AMENDMENT NO. 1 TO EQUITY DISTRIBUTION AGREEMENT
EXHIBIT 10.6
AMENDMENT NO. 1 TO EQUITY DISTRIBUTION AGREEMENT
September 27, 2021
CANACCORD GENUITY LLC
00 Xxxx Xxxxxx
Boston, Massachusetts 02110
XXXX CAPITAL PARTNERS, LLC
000 Xxx Xxxxxxxx Xxxxx Xxxxxxx Xxxxx,
California 92660
Ladies and Gentlemen:
Dynatronics Corporation, a Utah corporation (the "Company"), and Canaccord Genuity LLC and Xxxx Capital Partners, LLC (the
"Agents") are parties to that certain Equity Distribution Agreement, dated March 12, 2020, (the "Original Agreement"). All capitalized terms not defined herein shall have the meanings ascribed to them in the Original Agreement. The parties, intending to be legally bound, hereby amend the Original Agreement as follows:
1. Reference to the "Registration Statement" in the Original Agreement shall refer to the registration statement on Form S-3 (File No. 333-256280), originally filed with the Commission on May 19, 2021 (as the same may be amended from time to time, the "New Registration Statement"), when the New Registration Statement is declared effective by the Commission.
2. References to the date of the Original Agreement in the form of Placement Notice included as Schedule 1 to the Original Agreement and the Form of Representation Certificate Pursuant to Section 3(q) appended to the Original Agreement are hereby revised to read, "March 12, 2020, as amended by Amendment No. 1 to the Equity Distribution Agreement, dated September 27, 2021."
3. In Schedule 2 of the Original Agreement, the Notice Parties for the Company shall be: Xxxx Xxxxx, CEO
(xxxx.xxxxx@xxxxxxxxxxx.xxx), and
Xxxxxx Xxxxx, Corporate Controller (xxxxxx xxxxx@xxxxxxxxxxx.xxx)
4. Except as specifically set forth herein, all other provisions of the Original Agreement shall remain in full force and effect.
5. This Amendment No. 1 to the Original Agreement (this "Amendment") shall become effective as of the date hereof.
6. Entire Agreement; Amendment; Severability. This Amendment together with the Original Agreement (including all schedules and exhibits attached hereto and thereto and Placement Notices issued pursuant hereto and thereto) constitutes the entire agreement and supersedes all other prior and contemporaneous agreements and undertakings, both written and oral, among the parties hereto with regard to the subject matter hereof. All references in the Original Agreement to the "Agreement" shall mean the Original Agreement as amended by this Amendment; provided, however, that all references to "date of this Agreement" in the Original Agreement shall continue to refer to the date of the Original Agreement.

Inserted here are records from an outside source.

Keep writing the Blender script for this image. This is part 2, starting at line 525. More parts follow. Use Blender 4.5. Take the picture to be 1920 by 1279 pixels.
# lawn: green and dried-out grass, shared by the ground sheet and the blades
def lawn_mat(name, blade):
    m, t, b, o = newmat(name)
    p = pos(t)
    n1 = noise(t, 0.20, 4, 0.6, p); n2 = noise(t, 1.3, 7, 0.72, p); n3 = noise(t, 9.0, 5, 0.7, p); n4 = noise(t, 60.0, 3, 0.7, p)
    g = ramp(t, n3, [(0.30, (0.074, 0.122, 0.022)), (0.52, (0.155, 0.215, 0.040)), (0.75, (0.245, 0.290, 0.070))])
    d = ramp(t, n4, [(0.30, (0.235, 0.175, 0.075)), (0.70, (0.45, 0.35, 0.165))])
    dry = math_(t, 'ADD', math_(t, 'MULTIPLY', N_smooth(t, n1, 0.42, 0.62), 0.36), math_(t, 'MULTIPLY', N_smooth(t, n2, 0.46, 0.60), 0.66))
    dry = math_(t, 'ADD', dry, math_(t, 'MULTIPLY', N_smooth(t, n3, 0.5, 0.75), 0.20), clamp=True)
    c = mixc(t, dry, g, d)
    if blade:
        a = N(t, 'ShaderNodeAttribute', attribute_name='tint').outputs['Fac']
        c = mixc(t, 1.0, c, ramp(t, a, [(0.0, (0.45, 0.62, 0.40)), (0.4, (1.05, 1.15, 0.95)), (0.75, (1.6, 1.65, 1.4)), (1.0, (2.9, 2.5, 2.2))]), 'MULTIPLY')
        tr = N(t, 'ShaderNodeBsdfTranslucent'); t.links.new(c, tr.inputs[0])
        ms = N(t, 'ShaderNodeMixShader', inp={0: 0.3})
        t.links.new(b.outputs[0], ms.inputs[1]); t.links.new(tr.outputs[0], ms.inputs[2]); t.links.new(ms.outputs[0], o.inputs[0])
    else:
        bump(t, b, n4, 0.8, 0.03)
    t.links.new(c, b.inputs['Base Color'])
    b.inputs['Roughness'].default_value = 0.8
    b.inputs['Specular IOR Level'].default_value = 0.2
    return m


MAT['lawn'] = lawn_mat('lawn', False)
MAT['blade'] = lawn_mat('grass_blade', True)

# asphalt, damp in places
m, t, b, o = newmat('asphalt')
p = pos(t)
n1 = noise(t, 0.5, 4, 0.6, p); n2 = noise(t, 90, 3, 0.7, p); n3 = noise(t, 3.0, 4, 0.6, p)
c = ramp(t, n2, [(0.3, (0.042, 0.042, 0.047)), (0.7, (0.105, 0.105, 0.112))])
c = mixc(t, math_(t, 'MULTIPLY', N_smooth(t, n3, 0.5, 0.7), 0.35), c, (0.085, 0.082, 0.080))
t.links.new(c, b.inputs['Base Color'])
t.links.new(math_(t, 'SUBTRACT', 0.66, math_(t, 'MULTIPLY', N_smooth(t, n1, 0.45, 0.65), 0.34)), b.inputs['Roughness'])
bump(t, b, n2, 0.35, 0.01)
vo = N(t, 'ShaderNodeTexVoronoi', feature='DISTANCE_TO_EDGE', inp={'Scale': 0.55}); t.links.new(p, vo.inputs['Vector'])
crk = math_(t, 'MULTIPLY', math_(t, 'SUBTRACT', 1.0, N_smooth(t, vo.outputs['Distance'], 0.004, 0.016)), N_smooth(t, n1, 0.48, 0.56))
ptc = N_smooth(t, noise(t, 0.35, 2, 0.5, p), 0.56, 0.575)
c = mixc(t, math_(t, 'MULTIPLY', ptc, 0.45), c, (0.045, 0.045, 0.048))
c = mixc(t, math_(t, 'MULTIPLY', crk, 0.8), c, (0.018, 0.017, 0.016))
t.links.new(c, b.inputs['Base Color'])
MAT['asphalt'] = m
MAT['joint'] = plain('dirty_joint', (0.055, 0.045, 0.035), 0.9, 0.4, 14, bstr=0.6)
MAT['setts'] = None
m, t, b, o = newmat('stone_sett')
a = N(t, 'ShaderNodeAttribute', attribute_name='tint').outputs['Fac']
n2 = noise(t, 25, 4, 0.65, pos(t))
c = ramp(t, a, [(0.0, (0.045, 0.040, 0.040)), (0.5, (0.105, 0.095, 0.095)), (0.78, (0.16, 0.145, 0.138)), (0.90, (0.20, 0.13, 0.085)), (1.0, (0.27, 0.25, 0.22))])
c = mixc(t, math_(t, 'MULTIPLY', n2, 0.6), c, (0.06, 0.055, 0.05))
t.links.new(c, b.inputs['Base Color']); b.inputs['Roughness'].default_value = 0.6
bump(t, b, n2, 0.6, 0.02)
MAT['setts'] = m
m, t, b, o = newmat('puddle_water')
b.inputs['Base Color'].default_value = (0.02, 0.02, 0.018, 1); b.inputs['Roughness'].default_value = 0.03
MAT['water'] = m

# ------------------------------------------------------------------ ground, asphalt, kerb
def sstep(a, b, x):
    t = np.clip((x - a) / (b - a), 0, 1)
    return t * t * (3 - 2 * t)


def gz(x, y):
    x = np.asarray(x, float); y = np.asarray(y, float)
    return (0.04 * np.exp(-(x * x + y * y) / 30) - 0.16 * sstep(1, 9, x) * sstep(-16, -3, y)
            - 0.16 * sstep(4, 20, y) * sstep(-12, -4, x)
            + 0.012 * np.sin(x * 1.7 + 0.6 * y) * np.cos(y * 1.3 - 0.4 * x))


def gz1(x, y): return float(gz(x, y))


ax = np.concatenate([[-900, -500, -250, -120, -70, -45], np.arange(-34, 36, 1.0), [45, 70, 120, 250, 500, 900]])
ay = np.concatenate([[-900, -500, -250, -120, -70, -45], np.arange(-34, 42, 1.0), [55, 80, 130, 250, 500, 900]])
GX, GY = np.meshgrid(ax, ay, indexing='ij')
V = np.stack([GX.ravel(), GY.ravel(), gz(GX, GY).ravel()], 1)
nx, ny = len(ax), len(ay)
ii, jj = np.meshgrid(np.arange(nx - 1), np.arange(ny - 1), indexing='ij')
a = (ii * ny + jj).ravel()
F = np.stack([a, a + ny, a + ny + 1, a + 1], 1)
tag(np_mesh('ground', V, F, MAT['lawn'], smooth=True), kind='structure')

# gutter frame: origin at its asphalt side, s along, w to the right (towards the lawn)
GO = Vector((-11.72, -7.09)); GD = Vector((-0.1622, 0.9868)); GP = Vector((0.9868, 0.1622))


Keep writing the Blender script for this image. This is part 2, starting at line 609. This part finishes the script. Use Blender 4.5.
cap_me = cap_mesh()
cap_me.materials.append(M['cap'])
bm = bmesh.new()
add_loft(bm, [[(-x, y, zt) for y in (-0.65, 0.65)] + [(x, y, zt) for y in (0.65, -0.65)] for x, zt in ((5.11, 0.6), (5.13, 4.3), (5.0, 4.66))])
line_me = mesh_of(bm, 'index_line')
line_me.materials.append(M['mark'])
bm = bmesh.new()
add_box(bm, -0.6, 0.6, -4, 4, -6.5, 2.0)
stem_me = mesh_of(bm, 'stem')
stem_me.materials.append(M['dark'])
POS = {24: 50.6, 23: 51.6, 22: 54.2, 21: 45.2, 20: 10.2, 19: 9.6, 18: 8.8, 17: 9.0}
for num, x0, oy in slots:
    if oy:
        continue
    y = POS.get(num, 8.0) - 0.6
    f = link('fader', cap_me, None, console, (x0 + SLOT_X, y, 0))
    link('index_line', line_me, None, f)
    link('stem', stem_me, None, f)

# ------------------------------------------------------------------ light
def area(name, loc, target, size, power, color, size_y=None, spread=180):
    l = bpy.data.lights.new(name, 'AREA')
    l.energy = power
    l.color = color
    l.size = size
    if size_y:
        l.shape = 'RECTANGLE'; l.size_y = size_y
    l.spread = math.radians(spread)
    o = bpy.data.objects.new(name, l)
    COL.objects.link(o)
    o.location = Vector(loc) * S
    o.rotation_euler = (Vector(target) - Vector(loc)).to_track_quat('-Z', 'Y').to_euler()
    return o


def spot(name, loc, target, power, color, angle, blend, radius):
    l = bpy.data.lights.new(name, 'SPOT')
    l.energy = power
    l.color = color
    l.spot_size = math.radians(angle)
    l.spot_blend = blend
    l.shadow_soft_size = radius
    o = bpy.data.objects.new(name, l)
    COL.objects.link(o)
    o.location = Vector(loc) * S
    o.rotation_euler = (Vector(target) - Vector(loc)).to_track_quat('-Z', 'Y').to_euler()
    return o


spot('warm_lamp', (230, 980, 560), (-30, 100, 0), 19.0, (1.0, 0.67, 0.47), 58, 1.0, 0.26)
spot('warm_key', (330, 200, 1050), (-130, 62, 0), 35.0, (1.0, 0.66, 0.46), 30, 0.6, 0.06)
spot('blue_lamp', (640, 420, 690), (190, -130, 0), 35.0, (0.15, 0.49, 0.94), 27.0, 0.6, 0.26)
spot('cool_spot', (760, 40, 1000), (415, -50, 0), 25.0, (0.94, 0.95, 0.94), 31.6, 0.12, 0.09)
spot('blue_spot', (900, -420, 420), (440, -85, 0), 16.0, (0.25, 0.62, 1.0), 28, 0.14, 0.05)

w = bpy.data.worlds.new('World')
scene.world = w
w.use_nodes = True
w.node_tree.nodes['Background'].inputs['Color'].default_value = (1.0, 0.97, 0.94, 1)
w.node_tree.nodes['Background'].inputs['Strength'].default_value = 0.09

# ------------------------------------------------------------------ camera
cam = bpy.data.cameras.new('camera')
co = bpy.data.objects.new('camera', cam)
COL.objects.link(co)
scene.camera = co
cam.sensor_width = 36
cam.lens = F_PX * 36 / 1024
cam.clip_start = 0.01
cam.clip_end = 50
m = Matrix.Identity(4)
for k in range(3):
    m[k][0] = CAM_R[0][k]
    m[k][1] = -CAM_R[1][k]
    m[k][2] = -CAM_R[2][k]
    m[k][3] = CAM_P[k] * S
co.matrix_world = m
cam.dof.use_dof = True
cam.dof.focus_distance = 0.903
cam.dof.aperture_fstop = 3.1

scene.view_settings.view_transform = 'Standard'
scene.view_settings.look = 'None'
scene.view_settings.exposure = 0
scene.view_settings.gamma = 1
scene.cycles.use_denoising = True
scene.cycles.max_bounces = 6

7. Governing Law Provisions. This Amendment shall be governed by and construed in accordance with the internal laws of the State of New York applicable to agreements made and to be performed in such state. Any legal suit, action or proceeding arising out of or based upon this Amendment or the transactions contemplated hereby ("Related Proceedings") may be instituted in the Specified Courts, and each party irrevocably submits to the exclusive jurisdiction (except for proceedings instituted in regard to the enforcement of a Related Judgment, as to which such jurisdiction is non-exclusive) of such courts in any such suit, action or proceeding. Service of any process, summons, notice or document by mail to such party's address set forth above shall be effective service of process for any suit, action or other proceeding brought in any such court. The parties irrevocably and unconditionally waive any objection to the laying of venue of any suit, action or other proceeding in the Specified Courts and irrevocably and unconditionally waive and agree not to plead or claim in any such court that any such suit, action or other proceeding brought in any such court has been brought in an inconvenient forum.
8. Counterparts. This Amendment may be executed in two or more counterparts, each one of which shall be an original, with the same effect as if the signatures thereto and hereto were upon the same instrument, and may be delivered by facsimile transmission or by electronic delivery of a portable document format (PDF) file or via DocuSign electronic signature.
[Signature Page Follows]
If the foregoing is in accordance with your understanding of our agreement, kindly sign and return to the Company the enclosed copies hereof, whereupon this instrument, along with all counterparts hereof, shall become a binding amendment to the Original Agreement.
Very truly yours,
The foregoing amendment is hereby confirmed and accepted by the Agents as of the date first above written.